Quello che è successo a Milano negli ultimi anni è riassumibile in due righe: è stato pianificato di costruire su molti milioni di metri quadrati di aree dismesse e, contemporaneamente, di “densificare” le aree già urbanizzate. La chiamano “rigenerazione urbana”, ma è aumento del cemento senza troppi benefici per gli abitanti della città. Il risultato è che la Milano luna park dell’immobiliare è diventata una città “premium” (copyright Dario Di Vico), che attira turismo e investimenti, una Venezia del postmoderno, un Eldorado per i fondi internazionali. Ma una città sempre più difficile per i suoi abitanti: a causa del costo della vita e soprattutto dell’abitare, con i prezzi delle case aumentati in dieci anni del 40 per cento per l’acquisto e del 43 per cento per l’affitto, a fronte di salari cresciuti solo del 5,4 per cento.
Crescono le disuguaglianze, aumenta il numero di quanti sono di fatto espulsi da Milano. Sta avvenendo una vera e propria “sostituzione etnica”, o almeno sociale: via i più fragili, dentro i più ricchi. Questo è il Modello Milano: grande ricchezza per pochi, impoverimento ed espulsione per molti. Le amministrazioni hanno abbandonato le periferie, ridotto i servizi pubblici e privatizzato ogni cosa, perfino i marciapiedi (diventati dehor per i mille locali della foodification, in una città che di notte si trasforma in una Disneyland del cibo e dei drink). Il ritmo della città è segnato dalle mille Week – Fashion Week, Design Week, Digital Week, Music Week, Wine Week e via così all’infinito – e sull’eventificio che moltiplica un terziario dell’intrattenimento che vorrebbe essere creativo ma diventa noiosamente ripetitivo.

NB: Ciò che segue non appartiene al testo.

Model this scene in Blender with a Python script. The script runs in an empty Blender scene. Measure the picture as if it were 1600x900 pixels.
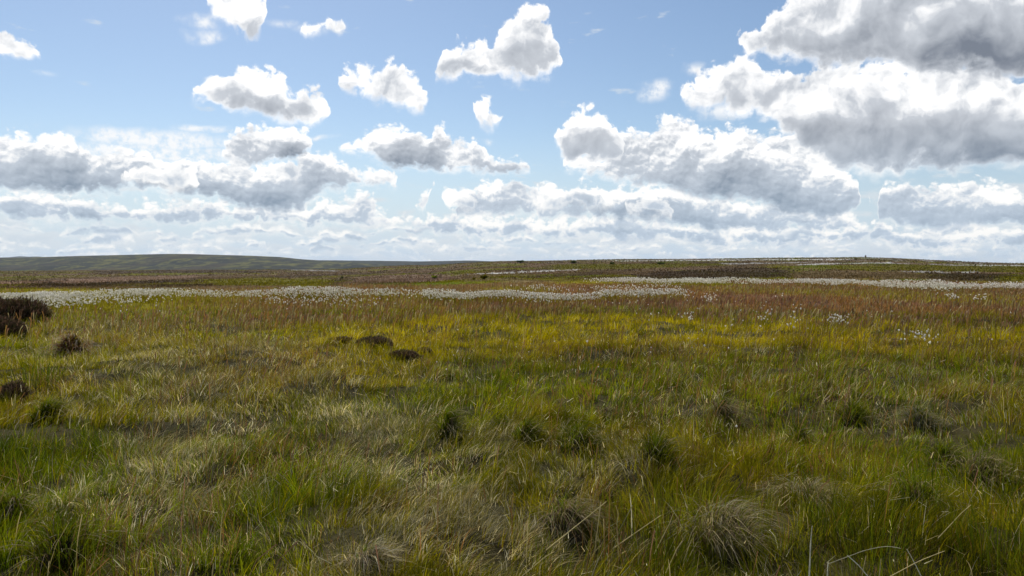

Dopo anni di trasformazioni, il sindaco Giuseppe Sala realizza il sogno di Letizia Moratti, che lo chiamò a Palazzo Marino nel 2009 come “city manager” e poi lo mandò a preparare l’Expo 2015: è lei ad avviare il progetto di Milano città premium. Milano era città del fare e del sapere. Era capitale morale, grande industria e piccole botteghe, professioni, case editrici e università. Adesso è diventata città della rendita, dove è più conveniente affittare su Airbnb l’appartamento avuto in eredità da papà che inventarsi un’attività creativa o rischiare un’impresa produttiva.
Sono arrivati, è vero, investimenti per miliardi. Ma che cosa resta, alla città e ai cittadini? Più inquinamento, meno suolo e meno servizi, perché le regole (lasche) con cui si è lasciato edificare rendono pochissimo alla collettività: è piccola la quota degli immensi profitti realizzati che viene restituita alla città in termini di verde, servizi, asili, trasporti, piscine… Le mani sulla città prendono molto e danno in cambio poco. Si stima che a Milano la percentuale del valore realizzato dagli operatori immobiliari che torna alla città sia attorno all’8%. A Monaco di Baviera è in media del 30%. Senza contare che, tra i mancati oneri urbanistici e la sottovalutazione delle monetizzazioni degli standard, Milano in questi anni potrebbe aver perso 2 miliardi di euro.